The prosecution contended certain online conversations in which she participated suggested she was aware of what Isis was doing before she decided to travel to Syria. Among various videos she watched online and discussed was one showing a Jordanian pilot being burned alive, the trial was told.
Ms Smith told gardaí she first read the Koran in 2010 and converted to Islam a year later
The trial heard, around the time of her conversion, her long term relationship was coming to an end. Her counsel, Michael O’Higgins SC, said she was heartbroken, depressed, and “desperate to find meaning in life”.
Mr O’Higgins applied, both before the trial started last January, and again after the prosecution case closed in late March, to have the charges dismissed on grounds of alleged lack of evidence to sustain them but the court rejected both applications.
In seeking to halt the trial before it began, Mr O’Higgins argued this was the first ever prosecution mounted against an individual who had travelled to Syria to help build the Isis state but who had not carried out a terrorist act there. A whole range of professional people, including doctors and lawyers, travelled to Syria to lend their assistance within the territory controlled by Isis and none of those had been prosecuted, he said.
Sean Gillane SC, for the prosecution, submitted there was adequate evidence to support the charges.

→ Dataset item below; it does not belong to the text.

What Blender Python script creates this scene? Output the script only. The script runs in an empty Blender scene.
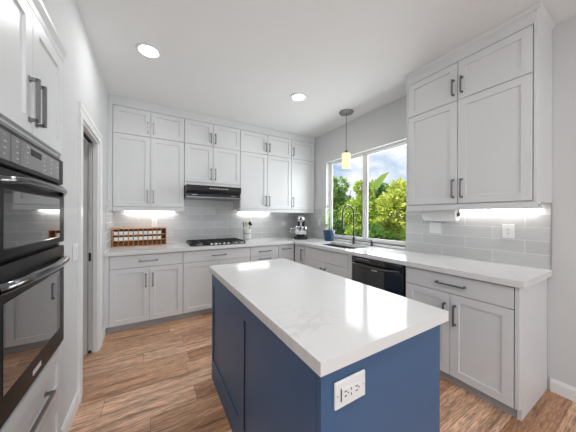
import bpy, bmesh, math, random
from mathutils import Matrix, Vector, Euler
random.seed(11)
PI = math.pi
C = bpy.context.scene.collection

# ---------------------------------------------------------------- camera
F, TH, Y0, H, CX, ROLL = 230.7263, .5255, 215.9024, 1.3293, 284.6438, .003
cd = bpy.data.cameras.new('camera')
cam = bpy.data.objects.new('camera', cd)
C.objects.link(cam)
cam.matrix_world = (Matrix.Translation((0, 0, H)) @ Matrix.Rotation(-TH, 4, 'Z')
                    @ Matrix.Rotation(PI / 2, 4, 'X') @ Matrix.Rotation(ROLL, 4, 'Z'))
cd.sensor_width = 36
cd.lens = 36 * F / 576
cd.shift_x = (288 - CX) / 576
cd.shift_y = (Y0 - 216) / 576
cd.clip_start = .02
bpy.context.scene.camera = cam

# ---------------------------------------------------------------- exposure
vs = bpy.context.scene.view_settings
vs.view_transform = 'Standard'
vs.look = 'None'
vs.gamma = 1
vs.use_curve_mapping = False
vs.exposure = 0.14


# ---------------------------------------------------------------- node helpers
class NT:
    def __init__(self, tree):
        self.t = tree
        tree.nodes.clear()

    def n(self, typ, ins=None, **kw):
        nd = self.t.nodes.new(typ)
        for k, v in kw.items():
            setattr(nd, k, v)
        for k, v in (ins or {}).items():
            s = nd.inputs[k]
            if isinstance(v, bpy.types.NodeSocket):
                self.t.links.new(v, s)
            else:
                s.default_value = v
        return nd

    def m(self, op, a, b=0.0, c=0.0):
        nd = self.n('ShaderNodeMath', {0: a, 1: b, 2: c}, operation=op)
        return nd.outputs[0]

    def mix(self, fac, a, b, blend='MIX'):
        nd = self.n('ShaderNodeMix', data_type='RGBA', blend_type=blend)
        for i, v in ((0, fac), (6, a), (7, b)):
            s = nd.inputs[i]
            if isinstance(v, bpy.types.NodeSocket):
                self.t.links.new(v, s)
            else:
                s.default_value = v
        return nd.outputs[2]

    def ramp(self, fac, stops, interp='LINEAR'):
        nd = self.n('ShaderNodeValToRGB', {0: fac})
        cr = nd.color_ramp
        cr.interpolation = interp
        while len(cr.elements) < len(stops):
            cr.elements.new(0.5)
        for e, (p, col) in zip(cr.elements, stops):
            e.position = p
            e.color = col if len(col) == 4 else (*col, 1)
        return nd.outputs[0]


def c4(c):
    return (*c, 1) if len(c) == 3 else c


# ---------------------------------------------------------------- world sky
w = bpy.data.worlds.new('sky')
bpy.context.scene.world = w
w.use_nodes = True
t = NT(w.node_tree)
SKY_STRENGTH = 1.0
sky = t.n('ShaderNodeTexSky', sky_type='HOSEK_WILKIE', turbidity=2.2, ground_albedo=.3)
sky.sun_direction = (-.5, -.3, .8)
geo = t.n('ShaderNodeTexCoord')
mp = t.n('ShaderNodeMapping', {0: geo.outputs['Generated'], 3: (1, 1, 2.0), 1: (.32, .1, .12)})
nz = t.n('ShaderNodeTexNoise', {'Vector': mp.outputs[0], 'Scale': 3.2, 'Detail': 8, 'Roughness': .58})
cl = t.ramp(nz.outputs[0], [(.40, (0, 0, 0)), (.58, (1, 1, 1))])
blue = t.ramp(t.n('ShaderNodeSeparateXYZ', {0: geo.outputs['Generated']}).outputs[2],
              [(0.0, (.62, .78, .95)), (.25, (.36, .60, .95)), (1, (.14, .32, .75))])
skyc = t.mix(.25, blue, sky.outputs[0])
cc = t.mix(cl, skyc, (1.0, 1.0, 1.02, 1))
bg = t.n('ShaderNodeBackground', {0: cc, 1: SKY_STRENGTH})
t.t.links.new(bg.outputs[0], t.n('ShaderNodeOutputWorld').inputs[0])

# sun over the roof, lighting the garden beyond the window
sd = bpy.data.lights.new('sun', 'SUN')
sd.energy = 7.5
sd.angle = .01
sd.color = (1, .95, .86)
so = bpy.data.objects.new('sun', sd)
C.objects.link(so)
so.rotation_euler = Vector((.75, -.04, -.62)).to_track_quat('-Z', 'Y').to_euler()


def area(name, loc, direction, sx, sy, power, col=(1, 1, 1), shape='RECTANGLE'):
    ld = bpy.data.lights.new(name, 'AREA')
    ld.shape = shape
    ld.size = sx
    ld.size_y = sy
    ld.energy = power
    ld.color = col
    o = bpy.data.objects.new(name, ld)
    C.objects.link(o)
    o.location = loc
    o.rotation_euler = Vector(direction).to_track_quat('-Z', 'Y').to_euler()
    return o


# unseen fill lamp added behind the camera; daylight through the kitchen window
area('rear_fill_light', (.45, -3.12, 1.25), (0, 1, .10), 1.5, 2.2, 27, (.94, .975, 1))
area('window_daylight', (3.35, 2.39, 1.75), (-1, 0, 0), 1.9, 2.0, 74, (.94, .975, 1))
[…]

The witnesses called during the trial included experts and a number of people who were friends of Ms Smith for a time.
Prof Hugh Kennedy, a professor of Arabic in the School of Oriental and African Studies in London, and author of a book on the history of caliphates, was called as a defence witness, while Dr Florence Gaub, an expert on conflicts in the Middle East, gave evidence as a prosecution witness. Tania Joya, a former jihadist who met Ms Smith during the latter’s first visit to Syria in 2013, also gave evidence.
Ms Smith did not give evidence but a core part of her defence rested on statements made by her to gardaí. In those, she told gardaí she had not wanted to go to Syria but believed, if she did not, she would die in “the hellfire”. On October 1st, 2015, she boarded a flight to Istanbul and ultimately ended up in Syria.
While there, she met and married an English man and gave birth to their daughter in Raqqa in the summer of 2017. The family later fled across the country, staying in different locations as the forces of Syrian president Bashar-al-Assad gained ground. Her husband was killed and Ms Smith and her daughter spent time in refugee camps before she was ultimately deported back to Ireland in late 2019.